Abstract

Volcanic eruptions are potentially hazardous natural events. Understanding how magma accumulates, migrates, and erupts is important to understanding and, eventually, predicting volcanic eruptions. However, the variation in the scale of volcanoes, co-occurrence of earthquakes, and the duration of the eruption makes understanding these events difficult. Ambient noise interferometry is becoming an increasingly more popular tool to study and monitor active volcanoes. We use this method to characterize the variations of subsurface seismic velocities associated with different stages of the eruption process at the Great Sitkin Volcano in the central Aleutian volcanic arc.
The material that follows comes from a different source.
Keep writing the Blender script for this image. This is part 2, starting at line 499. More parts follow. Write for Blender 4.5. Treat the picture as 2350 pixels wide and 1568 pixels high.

This volcano initially erupted in May 2021 with elevated seismicity and gas release, followed by the formation of a new lava dome starting July 2021. The volcano had an increase in seismicity in February 2020 but without any eruption activity reported. Measuring the variation of seismic velocities from August 2019 to March 2022, we observe a local decrease in velocity leading up to the eruption and an increase in velocity following the emplacement of the lava dome. We do not observe any velocity variations preceding the non-eruptive increase of seismic activity in February 2020. Despite its remote location and relatively small scale, the findings of this study at the Great Sitkin volcano have significant implications for understanding volcanism and the development and prediction of volcanic eruptions in general.